David Hume famously defined a miracle as “a violation of the laws of nature.”... Richard Swinburne (1970) has suggested that a miracle might be defined as a non-repeatable counter-instance to a law of nature. If a putative law has broad scope, great explanatory power, and appealing simplicity, it may be more reasonable, Swinburne argues, to retain the law (defined as a regularity that virtually invariably holds) and to accept that the event in question is a non-repeatable counter-instance of that law than to throw out the law and create a vastly more complex law that accommodates the event.

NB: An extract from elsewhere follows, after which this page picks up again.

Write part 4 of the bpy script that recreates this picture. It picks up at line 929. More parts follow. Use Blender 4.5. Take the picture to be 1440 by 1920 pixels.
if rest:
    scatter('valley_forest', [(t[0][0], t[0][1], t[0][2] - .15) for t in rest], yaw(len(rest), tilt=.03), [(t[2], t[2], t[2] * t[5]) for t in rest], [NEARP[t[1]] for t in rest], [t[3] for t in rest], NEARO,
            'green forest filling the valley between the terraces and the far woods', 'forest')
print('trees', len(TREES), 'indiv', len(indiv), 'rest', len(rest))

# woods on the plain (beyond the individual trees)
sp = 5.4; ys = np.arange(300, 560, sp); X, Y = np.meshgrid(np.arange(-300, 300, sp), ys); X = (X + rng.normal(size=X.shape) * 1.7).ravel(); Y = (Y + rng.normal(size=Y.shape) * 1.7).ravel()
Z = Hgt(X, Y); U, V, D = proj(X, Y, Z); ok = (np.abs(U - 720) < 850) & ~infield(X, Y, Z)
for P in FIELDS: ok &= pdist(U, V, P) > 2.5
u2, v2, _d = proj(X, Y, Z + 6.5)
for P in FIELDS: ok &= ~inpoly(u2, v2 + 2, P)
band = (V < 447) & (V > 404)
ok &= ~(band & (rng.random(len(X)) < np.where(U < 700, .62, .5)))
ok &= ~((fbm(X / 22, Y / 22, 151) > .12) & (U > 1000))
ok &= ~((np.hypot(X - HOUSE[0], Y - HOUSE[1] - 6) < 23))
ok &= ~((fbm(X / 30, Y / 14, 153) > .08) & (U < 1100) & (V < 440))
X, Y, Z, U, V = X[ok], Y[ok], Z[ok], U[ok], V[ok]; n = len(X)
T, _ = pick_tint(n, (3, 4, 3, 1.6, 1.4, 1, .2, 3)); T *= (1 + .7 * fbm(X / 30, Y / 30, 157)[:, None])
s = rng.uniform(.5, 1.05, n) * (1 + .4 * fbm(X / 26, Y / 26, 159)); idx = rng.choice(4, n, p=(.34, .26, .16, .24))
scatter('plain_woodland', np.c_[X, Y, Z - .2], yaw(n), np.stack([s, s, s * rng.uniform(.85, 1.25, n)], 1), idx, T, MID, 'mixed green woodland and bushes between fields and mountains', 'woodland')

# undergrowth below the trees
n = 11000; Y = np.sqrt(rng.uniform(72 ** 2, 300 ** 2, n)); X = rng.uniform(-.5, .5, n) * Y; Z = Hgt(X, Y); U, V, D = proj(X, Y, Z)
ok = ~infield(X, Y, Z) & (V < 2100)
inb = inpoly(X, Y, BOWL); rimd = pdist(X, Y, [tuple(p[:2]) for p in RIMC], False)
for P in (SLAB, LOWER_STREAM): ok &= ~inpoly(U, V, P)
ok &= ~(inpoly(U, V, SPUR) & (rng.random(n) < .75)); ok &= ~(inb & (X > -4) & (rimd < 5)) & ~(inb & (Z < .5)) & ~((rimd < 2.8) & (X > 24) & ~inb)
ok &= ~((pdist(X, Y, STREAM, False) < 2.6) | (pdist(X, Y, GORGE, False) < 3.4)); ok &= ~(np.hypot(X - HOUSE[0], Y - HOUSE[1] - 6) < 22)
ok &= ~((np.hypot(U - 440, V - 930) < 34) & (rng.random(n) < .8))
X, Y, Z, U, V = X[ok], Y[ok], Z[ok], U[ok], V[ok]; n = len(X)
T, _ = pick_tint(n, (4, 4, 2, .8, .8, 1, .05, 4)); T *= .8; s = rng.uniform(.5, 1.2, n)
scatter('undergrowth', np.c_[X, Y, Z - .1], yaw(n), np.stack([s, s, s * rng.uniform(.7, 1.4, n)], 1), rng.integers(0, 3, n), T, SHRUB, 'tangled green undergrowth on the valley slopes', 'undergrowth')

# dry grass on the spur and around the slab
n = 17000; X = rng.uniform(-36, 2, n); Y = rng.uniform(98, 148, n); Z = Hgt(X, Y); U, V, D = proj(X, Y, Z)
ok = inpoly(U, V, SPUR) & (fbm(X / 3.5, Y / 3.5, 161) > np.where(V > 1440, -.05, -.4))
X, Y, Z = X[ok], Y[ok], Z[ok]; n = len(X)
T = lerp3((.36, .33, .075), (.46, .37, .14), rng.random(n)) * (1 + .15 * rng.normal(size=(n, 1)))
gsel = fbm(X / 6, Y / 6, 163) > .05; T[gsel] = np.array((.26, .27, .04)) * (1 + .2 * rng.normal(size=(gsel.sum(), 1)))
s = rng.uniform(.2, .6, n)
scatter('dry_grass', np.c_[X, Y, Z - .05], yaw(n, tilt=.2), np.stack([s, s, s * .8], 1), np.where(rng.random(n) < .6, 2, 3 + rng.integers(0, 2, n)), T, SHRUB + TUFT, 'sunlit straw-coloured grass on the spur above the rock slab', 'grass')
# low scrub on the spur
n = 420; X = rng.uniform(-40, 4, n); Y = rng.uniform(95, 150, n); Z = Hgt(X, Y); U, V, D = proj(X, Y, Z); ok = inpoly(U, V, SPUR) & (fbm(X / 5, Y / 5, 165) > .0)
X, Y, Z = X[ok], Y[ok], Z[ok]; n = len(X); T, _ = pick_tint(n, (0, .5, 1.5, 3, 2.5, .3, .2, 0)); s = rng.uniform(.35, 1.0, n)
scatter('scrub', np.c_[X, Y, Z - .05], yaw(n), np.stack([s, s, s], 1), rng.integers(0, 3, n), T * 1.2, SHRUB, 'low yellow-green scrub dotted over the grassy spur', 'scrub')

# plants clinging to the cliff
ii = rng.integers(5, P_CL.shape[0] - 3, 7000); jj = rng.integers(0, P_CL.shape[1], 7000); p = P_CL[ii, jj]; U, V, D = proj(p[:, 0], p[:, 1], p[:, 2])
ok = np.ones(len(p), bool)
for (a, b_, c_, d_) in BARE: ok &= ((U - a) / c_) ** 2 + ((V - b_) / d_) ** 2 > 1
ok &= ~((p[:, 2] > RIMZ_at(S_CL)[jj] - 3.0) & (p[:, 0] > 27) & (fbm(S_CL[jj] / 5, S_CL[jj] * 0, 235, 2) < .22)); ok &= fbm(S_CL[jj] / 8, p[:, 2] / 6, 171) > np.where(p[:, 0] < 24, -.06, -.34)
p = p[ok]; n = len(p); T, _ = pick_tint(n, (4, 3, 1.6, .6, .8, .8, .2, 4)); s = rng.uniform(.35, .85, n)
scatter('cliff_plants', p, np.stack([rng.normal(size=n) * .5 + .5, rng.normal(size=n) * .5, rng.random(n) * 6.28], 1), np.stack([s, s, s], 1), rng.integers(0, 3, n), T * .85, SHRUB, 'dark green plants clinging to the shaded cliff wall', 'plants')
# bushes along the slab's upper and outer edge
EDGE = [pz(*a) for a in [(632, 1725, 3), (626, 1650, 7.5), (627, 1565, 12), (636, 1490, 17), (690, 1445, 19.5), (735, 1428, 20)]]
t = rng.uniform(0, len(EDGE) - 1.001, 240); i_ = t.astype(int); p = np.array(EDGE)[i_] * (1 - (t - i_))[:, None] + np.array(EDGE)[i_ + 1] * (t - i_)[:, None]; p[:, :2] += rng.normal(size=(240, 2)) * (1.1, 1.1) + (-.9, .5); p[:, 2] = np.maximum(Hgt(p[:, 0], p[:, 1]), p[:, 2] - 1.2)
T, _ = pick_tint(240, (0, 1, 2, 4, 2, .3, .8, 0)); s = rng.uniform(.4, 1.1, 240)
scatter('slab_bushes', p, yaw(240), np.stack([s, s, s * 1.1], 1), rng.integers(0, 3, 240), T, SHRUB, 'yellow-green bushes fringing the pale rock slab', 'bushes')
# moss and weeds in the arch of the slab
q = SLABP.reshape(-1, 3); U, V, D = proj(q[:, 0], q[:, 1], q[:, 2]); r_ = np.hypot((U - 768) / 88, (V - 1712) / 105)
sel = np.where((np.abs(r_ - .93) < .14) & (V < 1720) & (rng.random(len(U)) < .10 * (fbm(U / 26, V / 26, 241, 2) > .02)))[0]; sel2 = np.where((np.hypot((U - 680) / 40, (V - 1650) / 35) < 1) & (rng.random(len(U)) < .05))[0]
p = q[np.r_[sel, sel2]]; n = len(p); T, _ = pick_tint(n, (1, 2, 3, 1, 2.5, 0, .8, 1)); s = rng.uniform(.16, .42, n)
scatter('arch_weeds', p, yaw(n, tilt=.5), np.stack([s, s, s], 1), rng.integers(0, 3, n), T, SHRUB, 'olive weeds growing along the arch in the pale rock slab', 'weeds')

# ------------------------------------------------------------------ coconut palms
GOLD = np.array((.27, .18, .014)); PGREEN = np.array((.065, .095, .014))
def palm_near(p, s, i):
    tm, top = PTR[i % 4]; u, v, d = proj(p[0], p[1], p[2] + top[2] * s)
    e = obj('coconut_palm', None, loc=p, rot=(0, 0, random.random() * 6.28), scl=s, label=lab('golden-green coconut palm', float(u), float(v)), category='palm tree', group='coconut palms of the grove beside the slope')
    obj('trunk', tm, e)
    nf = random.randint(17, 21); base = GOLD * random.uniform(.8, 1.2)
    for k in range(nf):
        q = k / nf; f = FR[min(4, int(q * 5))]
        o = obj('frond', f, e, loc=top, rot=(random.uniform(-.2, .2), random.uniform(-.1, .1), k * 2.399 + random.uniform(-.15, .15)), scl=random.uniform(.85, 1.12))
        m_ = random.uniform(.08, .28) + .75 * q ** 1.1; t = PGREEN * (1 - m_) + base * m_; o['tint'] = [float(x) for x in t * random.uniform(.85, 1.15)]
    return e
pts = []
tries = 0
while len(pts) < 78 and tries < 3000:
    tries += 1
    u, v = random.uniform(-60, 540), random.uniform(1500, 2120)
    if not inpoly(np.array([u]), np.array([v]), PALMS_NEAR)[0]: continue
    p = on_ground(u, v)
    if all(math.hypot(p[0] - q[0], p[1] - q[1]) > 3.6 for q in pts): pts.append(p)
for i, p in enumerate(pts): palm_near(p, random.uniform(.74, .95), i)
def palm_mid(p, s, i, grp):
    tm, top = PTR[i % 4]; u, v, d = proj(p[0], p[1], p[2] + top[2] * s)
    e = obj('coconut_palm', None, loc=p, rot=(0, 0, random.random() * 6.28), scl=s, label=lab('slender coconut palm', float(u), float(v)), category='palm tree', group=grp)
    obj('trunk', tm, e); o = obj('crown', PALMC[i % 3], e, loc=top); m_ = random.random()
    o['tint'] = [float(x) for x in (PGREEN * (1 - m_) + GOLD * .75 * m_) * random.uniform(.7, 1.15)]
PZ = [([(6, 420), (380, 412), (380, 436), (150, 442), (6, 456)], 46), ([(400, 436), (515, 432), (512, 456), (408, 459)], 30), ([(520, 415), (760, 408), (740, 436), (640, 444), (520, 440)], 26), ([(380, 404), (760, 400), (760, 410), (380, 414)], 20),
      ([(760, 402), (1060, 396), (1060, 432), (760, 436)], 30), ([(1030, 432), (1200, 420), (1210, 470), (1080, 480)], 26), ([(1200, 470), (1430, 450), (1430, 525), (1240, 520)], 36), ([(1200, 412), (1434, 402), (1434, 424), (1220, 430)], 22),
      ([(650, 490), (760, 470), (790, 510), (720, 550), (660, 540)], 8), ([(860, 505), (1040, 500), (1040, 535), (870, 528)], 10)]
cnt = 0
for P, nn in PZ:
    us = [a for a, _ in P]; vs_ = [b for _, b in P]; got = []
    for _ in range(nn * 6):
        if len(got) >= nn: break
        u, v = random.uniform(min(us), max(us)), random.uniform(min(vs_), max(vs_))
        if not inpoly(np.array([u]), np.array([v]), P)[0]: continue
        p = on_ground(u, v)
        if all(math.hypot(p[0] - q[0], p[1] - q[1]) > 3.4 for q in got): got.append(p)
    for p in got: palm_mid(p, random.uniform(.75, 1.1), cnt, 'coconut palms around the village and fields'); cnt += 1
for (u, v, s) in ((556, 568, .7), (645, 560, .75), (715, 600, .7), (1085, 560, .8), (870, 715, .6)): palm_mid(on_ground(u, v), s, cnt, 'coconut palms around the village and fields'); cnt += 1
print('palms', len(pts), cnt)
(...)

What these definitions share in common is the principle that a miracle is a relational concept. A miracle stands in contrast to regular, law-like phenomena. That's what makes a miracle miraculous rather than natural. Put another way, something can only be extraordinary in comparison to what is ordinary. That's the gist of the idea.

Let's put that to the test. Among the furniture of science fiction are artificial planets. If you were living on an artificial planet, how could you detect its artificiality? Or could you?

That depends. In some cases it might be clearly unnatural in one or more respects. But in other cases, the difference might be subtle or perhaps indistinguishable. 

Suppose a planet had climate control. It rains once a day between 2-4 AM. That's ideal because it keeps everything well-watered and lush, yet it doesn't interfere with human activity. It's always sunny and dry in the daytime. 

The rainfall would be utterly regular, as if it was scheduled to rain between 2-4 AM once a day. As if there was a timer. 

Suppose there's nothing manifestly artificial about the climate control. There's no machinery that produces that phenomena. To all appearances, the planet has a natural water cycle. The nightly rainfall violates no physical laws. 

Ironically, what's suspiciously unnatural about the rainfall is the mechanical regularity of the rainfall. The very thing that defines what is not miraculous, on the conventional definition I'm using, is the same thing that in this case points to the fact that the planet must have been engineered. Not only is the  pattern repeatable, but exactly repeatable. Yet there's no tangible explanation beyond its convenience for the inhabitants.